Liz Truss government in crisis mode
Liz Truss was selected as the new UK prime minister less than a month ago by party members who saw her as a safe pair of hands. Yet her government is already facing a potential full-scale loss of market confidence in its economic strategy.
Last week, Kwasi Kwarteng, the new finance minister, unveiled an extraordinary emergency budget that turned on the fiscal taps, including massive levels of new spending and tens of billions of pounds of tax cuts in what was the largest program of unfunded stimulus since at least the 1970s.
The markets gave his proposals a big thumbs down in dramatic fashion, delivering the most negative reaction to any UK fiscal event in living memory.
The crisis deepened in recent days as a Bank of England decision to rule out any emergency increase in interest rates prompted fresh selling of the pound in currency markets. Financial markets remain far from clear about how the UK’s central bank will now respond, as reflected by the shifts in sterling as optimism about a potential interest rate intervention gave way to disappointment at the failure to deliver this.
As of Friday, sterling was trading only marginally above parity with the US dollar — its lowest-ever rate against the US currency.
The Bank of England will hope that initial market panic, as investors unpick the implications of Kwarteng’s budget, eventually subsides. Yet there is a significant risk that the bank, and the government, could lose control of the fast-moving events.
In a sign that international policymakers are growing increasingly alarmed by the recent turmoil in the UK, Raphael Bostic, president of the Federal Reserve Bank of Atlanta, spoke out this week. He said that the sell-off in the pound reflected growing uncertainty about the direction of the British economy. This added to similar concerns raised last week by former Treasury Secretary Larry Summers.
While Kwarteng must have anticipated a negative reaction by markets to his budget, he clearly did not appreciate the full extent of investor angst. This was a big oversight on his part; it had been clear for some time that his announcement could trigger a serious financial meltdown.
Take, for example, Deutsche Bank foreign exchange strategist Shreyas Gopal, who warned on Sept. 7, the day Truss was formally appointed prime minister, that the risks of a “sterling crisis” should not be underestimated.
There is significant angst among Conservative MPs about the political and economic judgment of both the new finance minister and the prime minister.
Andrew Hammond
He said the “risk premium on UK gilts (government debt) is already rising … a crisis may sound extreme but it is not unprecedented: A combination of aggressive fiscal spending, severe energy shock, and a slide in sterling ultimately resulted in the UK having recourse to an International Monetary Fund loan in the mid-1970s.”
Gopal was far from alone within the financial market community in issuing warnings. Moreover, Truss was also very clearly warned, on many occasions, by former UK Finance Minister Rishi Sunak, her defeated rival in the Conservative leadership contest, that her economic plans were “comforting fairy tales.”
It is not 100 percent clear why Kwarteng refused to listen to such warnings. Nor, indeed, why he decided to sack Treasury Permanent Secretary Tom Scholar, who might have been a key person to give the new government constructively critical counsel about its fiscal options.

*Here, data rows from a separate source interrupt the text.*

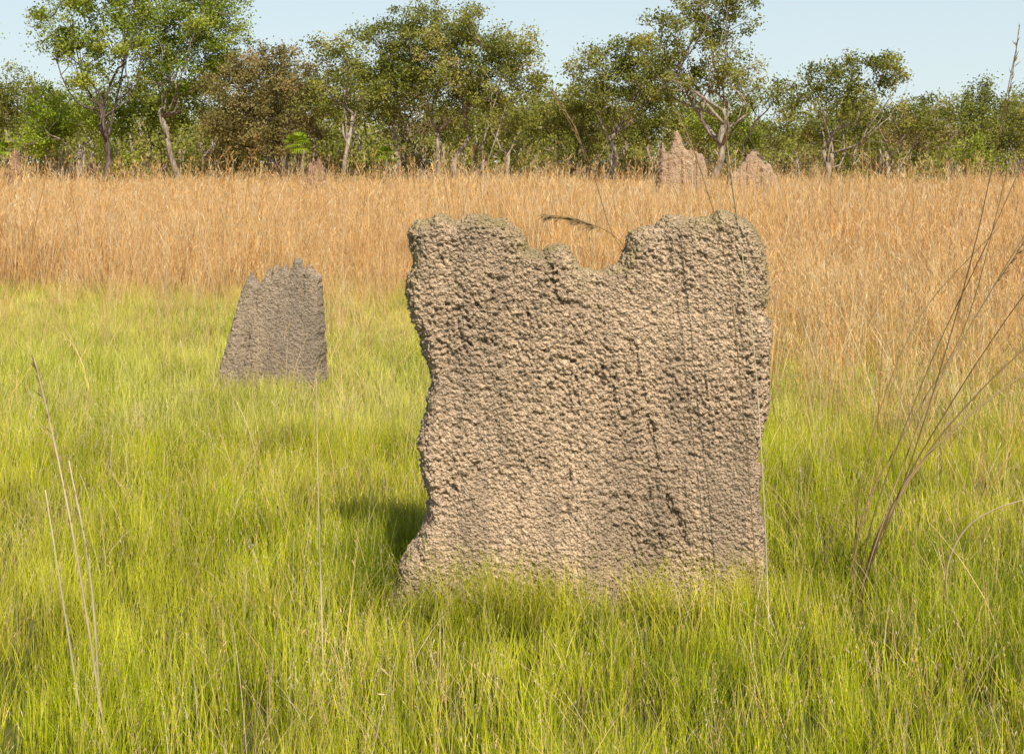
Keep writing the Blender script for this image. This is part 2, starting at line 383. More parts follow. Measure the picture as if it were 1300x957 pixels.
# ------------------------------------------------------------ grass
def blades(name, n, S, h0, h1, w, lean, bend, mat, segs=3, seeds=0, seedlen=.045, tint=(0, 1), rs=1, droop=.25, wpow=1.6, clump=0., cf=9., seedup=1.2, thin=.36):
    """square patch of side S"""
    g = np.random.default_rng(rs)
    root = np.stack([g.uniform(-S/2, S/2, n), g.uniform(-S/2, S/2, n), np.full(n, -.02)], 1)
    h = h0+(h1-h0)*g.beta(2, 2.4, n)
    if clump:
        cn = fbm(root+np.array([rs*3.1, 0, 0]), cf, rs, 2)
        h *= 1+clump*(cn-.5)*2
        keep = (cn+g.normal(0, .12, n)) > thin; root, h = root[keep], h[keep]; n = len(h)
    az = g.uniform(0, 2*np.pi, n); dr = np.stack([np.cos(az), np.sin(az), np.zeros(n)], 1)
    le = np.abs(g.normal(0, lean, n)); be = np.abs(g.normal(0, bend, n))
    fa = g.uniform(0, np.pi, n); sd = np.stack([np.cos(fa), np.sin(fa), np.zeros(n)], 1)
    ww = w*g.uniform(.6, 1.3, n); tn = g.uniform(*tint, n)
    def P(t):
        q = root+dr*((le*t+be*t*t)*h)[:, None]
        q[:, 2] += h*t*(1-droop*be*t-.3*le*t)
        return q
    V = []; hg = []; tt = []
    for s in range(segs+1):
        t = np.full(n, s/segs); c = P(t)
        wd = ww*np.maximum(1-(s/segs)**wpow, .12)
        V += [c-sd*wd[:, None]/2, c+sd*wd[:, None]/2]; hg += [t, t]; tt += [tn, tn]
    V = np.concatenate(V); hg = np.concatenate(hg); tt = np.concatenate(tt)
    F = []; ar = np.arange(n)
    for s in range(segs):
        b = s*2*n
        F.append(np.stack([b+ar, b+n+ar, b+3*n+ar, b+2*n+ar], 1))
    F = np.concatenate(F)
    if seeds:
        sel = np.repeat(np.arange(n), seeds); m = len(sel)
        tv = g.uniform(.76, 1.0, m)
        q = root[sel]+dr[sel]*((le[sel]*tv+be[sel]*tv*tv)*h[sel])[:, None]; q[:, 2] += h[sel]*tv*(1-droop*be[sel]*tv-.3*le[sel]*tv)
        dv = g.normal(0, 1, (m, 3)); dv[:, 2] = np.abs(dv[:, 2])*.6+seedup; dv /= np.linalg.norm(dv, axis=1)[:, None]
        L = seedlen*g.uniform(.5, 1.3, m)
        sdv = np.cross(dv, g.normal(0, 1, (m, 3))); sdv /= np.linalg.norm(sdv, axis=1)[:, None]
        e = q+dv*L[:, None]; mid = q+dv*L[:, None]*.6; wv = sdv*(w*.8)
        b = len(V)
        V = np.concatenate([V, q, mid-wv/1.5, e, mid+wv/1.5]); hg = np.concatenate([hg]+[np.ones(m)]*4)
        ts = np.clip(tn[sel]*.8+g.uniform(0, .3, m), 0, 1); tt = np.concatenate([tt]+[ts]*4)
        am = np.arange(m); F = np.concatenate([F, np.stack([b+am, b+m+am, b+2*m+am, b+3*m+am], 1)])
    return mesh_from(name, V, F, False, {'tint': tt, 'hgt': hg}, mat)

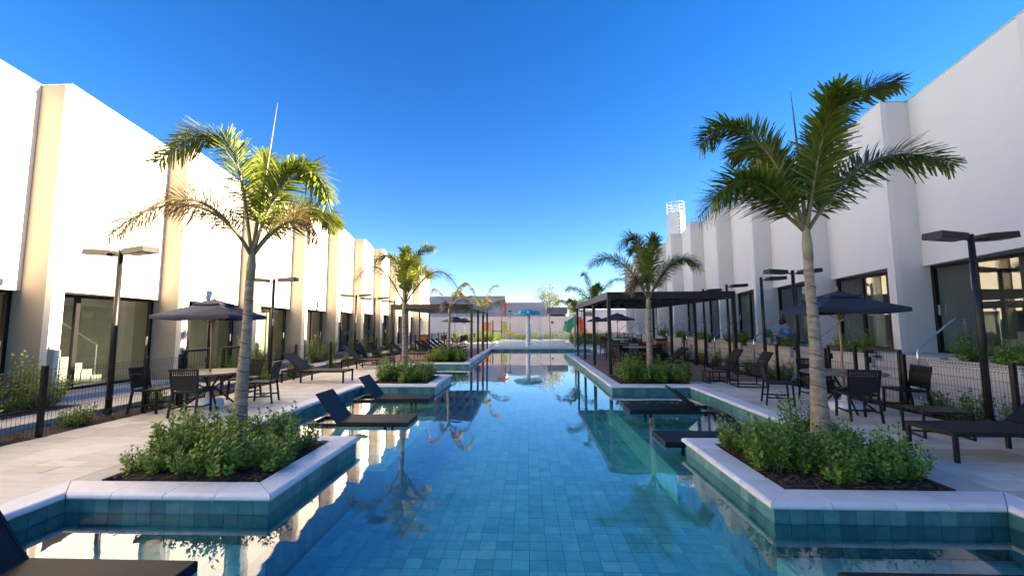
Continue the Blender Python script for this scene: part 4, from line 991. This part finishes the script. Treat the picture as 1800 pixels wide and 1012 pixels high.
t = thing('water_tower', 'tall pale cylindrical water tower with ladder and ring rails behind right building', 'water tower', (20.1, 55, 0))
MB().lathe([(1.15, -.05), (1.15, 16.3), (1.05, 16.5)], n=32).build('tank', 'tank', t, True)
MB().box(-.05, .05, -1.25, -1.2, 2, 16.5).build('ladder', 'steel', t)
hoops = MB()
for i in range(26): hoops.box(-.25, .25, -1.45, -1.2, 4 + i * .48, 4.05 + i * .48)
hoops.build('ladder_rung', 'white_paint', t)
for z in (16.75, 17.15, 17.55, 17.95): MB().tube([(1.15 * math.cos(a * .2618), 1.15 * math.sin(a * .2618), z) for a in range(25)], .05, 6).build('ring_rail', 'white_paint', t)
for i in range(8): a = i * .785; MB().bar((1.15 * math.cos(a), 1.15 * math.sin(a), 16.4), (1.15 * math.cos(a), 1.15 * math.sin(a), 18.0), .07).build('rail_post', 'white_paint', t)
MB().tube([(0, 0, 16.4), (0, 0, 20.2)], [.05, .02], 6).build('antenna', 'steel', t)
def tree(x, y, h, label, seed, cr=1.6, m_='far_leaf', nclump=26):
    r = random.Random(seed); t = thing('broadleaf_tree', label, 'tree', (x, y, -.05)); tk = MB(); tk.tube([(0, 0, 0), (.1, 0, h * .35), (-.05, .05, h * .7), (.1, 0, h * .92)], [.17, .13, .08, .03], 8); lv = MB()
    for c in range(nclump):
        a = r.uniform(0, 6.28); z = h * r.uniform(.45, 1.0); rr = cr * r.uniform(.15, .9) * (1 - abs(z / h - .72) * 1.3); p = Vector((math.cos(a) * rr, math.sin(a) * rr, z)); tk.tube([(0, 0, z - rr * .8), p], [.04, .012], 5)
        for q in range(80):
            d = Vector((r.gauss(0, 1), r.gauss(0, 1), r.gauss(0, .8))) * .24 * cr / 1.4; e = Vector((r.uniform(-1, 1), r.uniform(-1, 1), r.uniform(-1.3, .3))).normalized() * .2; s_ = e.orthogonal().normalized() * .045
            lv.add([p + d, p + d + e * .5 + s_, p + d + e, p + d + e * .5 - s_], [(0, 1, 2, 3)])
    tk.build('trunk', 'bark', t, True); lv.build('crown', m_, t, fix=False)
tree(3.4, 62, 7.5, 'tall loose-crowned tree behind the dark shed', 5, 2.6, nclump=46)
tree(8.5, 68, 6.0, 'smaller tree far behind the pale house', 6, 2.2)

# ------------------------------------------------------------------ person on the terrace
def person(loc, rz):
    t = thing('person', 'person in blue shirt and jeans sitting low by a terrace door, back turned', 'person', loc, rz)
    J = {'pelvis': (0, 0, .30), 'waist': (.02, 0, .42), 'chest': (.10, 0, .60), 'neck': (.17, 0, .72), 'head': (.235, 0, .80), 'top': (.25, 0, .88),
         'shL': (.12, .18, .655), 'elL': (.20, .26, .42), 'haL': (.40, .20, .36), 'shR': (.12, -.18, .655), 'elR': (.20, -.26, .42), 'haR': (.40, -.20, .36),
         'hipL': (.02, .10, .28), 'knL': (.42, .16, .42), 'anL': (.36, .14, .08), 'toL': (.50, .15, .03), 'hipR': (.02, -.10, .28), 'knR': (.42, -.16, .42), 'anR': (.36, -.14, .08), 'toR': (.50, -.15, .03)}
    def skin(nm, m_, edges, rads, root):
        names = list(rads); me = bpy.data.meshes.new(nm); me.from_pydata([J[k] for k in names], [(names.index(a), names.index(b)) for a, b in edges], []); me.materials.append(MATS[m_])
        o = link(nm, me, t); bpy.context.view_layer.objects.active = o
        md = o.modifiers.new('skin', 'SKIN'); md.use_smooth_shade = True
        for i, k in enumerate(names):
            v = me.skin_vertices[0].data[i]; v.radius = (rads[k], rads[k]); v.use_root = (k == root)
        sm = o.modifiers.new('sub', 'SUBSURF'); sm.levels = 2; sm.render_levels = 2
        return o
    body = skin('body', 'skin', [('pelvis', 'waist'), ('waist', 'chest'), ('chest', 'neck'), ('neck', 'head'), ('head', 'top'), ('chest', 'shL'), ('shL', 'elL'), ('elL', 'haL'), ('chest', 'shR'), ('shR', 'elR'), ('elR', 'haR'), ('pelvis', 'hipL'), ('hipL', 'knL'), ('knL', 'anL'), ('anL', 'toL'), ('pelvis', 'hipR'), ('hipR', 'knR'), ('knR', 'anR'), ('anR', 'toR')],
         dict(pelvis=.12, waist=.11, chest=.13, neck=.05, head=.095, top=.08, shL=.055, elL=.042, haL=.032, shR=.055, elR=.042, haR=.032, hipL=.085, knL=.06, anL=.045, toL=.035, hipR=.085, knR=.06, anR=.045, toR=.035), 'pelvis')
    skin('shirt', 'shirt', [('pelvis', 'waist'), ('waist', 'chest'), ('chest', 'shL'), ('shL', 'elL'), ('chest', 'shR'), ('shR', 'elR')], dict(pelvis=.15, waist=.14, chest=.165, shL=.075, elL=.058, shR=.075, elR=.058), 'pelvis')
    skin('jeans', 'jeans', [('pelvis', 'hipL'), ('hipL', 'knL'), ('knL', 'anL'), ('pelvis', 'hipR'), ('hipR', 'knR'), ('knR', 'anR')], dict(pelvis=.14, hipL=.105, knL=.08, anL=.062, hipR=.105, knR=.08, anR=.062), 'pelvis')
    MB().lathe([(.02, .70), (.085, .735), (.112, .80), (.10, .88), (.06, .92), (.01, .93)], .215, 0, 16).build('hair', 'hair', t, True)
person((9.12, 14.75, .95), R(110))
t = thing('low_stool', 'low dark stool under the person on the terrace', 'stool', (9.12, 14.75, .945))
MB().cbox(-.17, .17, -.17, .17, .14, .18).build('seat', 'black_metal', t)
for sx in (-1, 1):
    for sy in (-1, 1): MB().bar((sx * .14, sy * .14, .14), (sx * .15, sy * .15, 0), .03).build('leg', 'black_metal', t)
t = thing('plastic_chair', 'small teal chair beside the seated person on the terrace', 'chair', (8.98, 15.35, .945), R(200))
MB().prism([(-.18, -.18, .22), (.18, -.18, .22), (.2, .18, .24), (-.2, .18, .24)], (0, 0, .025)).build('seat', 'teal_fabric', t)
MB().prism([(-.18, -.19, .24), (.18, -.19, .24), (.15, -.27, .55), (-.15, -.27, .55)], (0, .02, 0)).build('backrest', 'teal_fabric', t)
for sx in (-1, 1):
    for sy in (-1, 1): MB().bar((sx * .16, sy * .15, .22), (sx * .18, sy * .18, 0), .025).build('leg', 'teal_fabric', t)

Having dug himself into a deep political hole, Kwarteng now faces a massive challenge to get out of it. In recent days, he has failed to reassure jittery markets with a promise that he will outline the government’s debt reduction strategy in a statement at the end of November.
Many in the financial markets appear now to believe that talking tough will not be enough, however, and that official borrowing costs will need to rise more sharply and faster than previously anticipated, in an effort to reverse sterling’s slide. The irony is that this might well wipe out any boost from Kwarteng’s growth push.
Politically, the budget debacle is the worst possible start to Truss’s prime ministership. There is already significant angst among Conservative MPs about the political and economic judgment of both the new finance minister and the prime minister.
In this context, Kwarteng could find his political future in jeopardy over the coming months. While Truss will not throw him overboard without a real fight, it nonetheless remains a significant possibility unless his budget package delivers clear growth dividends.
The chief beneficiary of Truss’s travails is likely to be the Labour Party, which held its annual conference in Liverpool this week. The results of a YouGov poll published on Friday put the opposition more than 30 percentage points ahead of the ruling Conservatives, the highest lead Labour has had since Tony Blair’s first landslide election victory 25 years ago.
While the party will take nothing for granted, given the volatile political mood, there is a growing sense within Labour that the tide might be turning against the prospects of the Conservatives winning a historic fifth-straight term in office. Indeed, some comparisons have been drawn between events this month and the so-called Black Monday crisis in September 1992, when the Conservative government of Prime Minister John Major was forced to hike interest rates after the failure of his economic strategy.
No one political era is identical to another and there are key differences, as well as similarities, between 1992 and now. However, the odds appear to be growing that the Conservatives could lose a significant number of seats at the next election, and that Labour might once again emerge as the largest party in the House of Commons for the first time since the governments of Blair and Gordon Brown.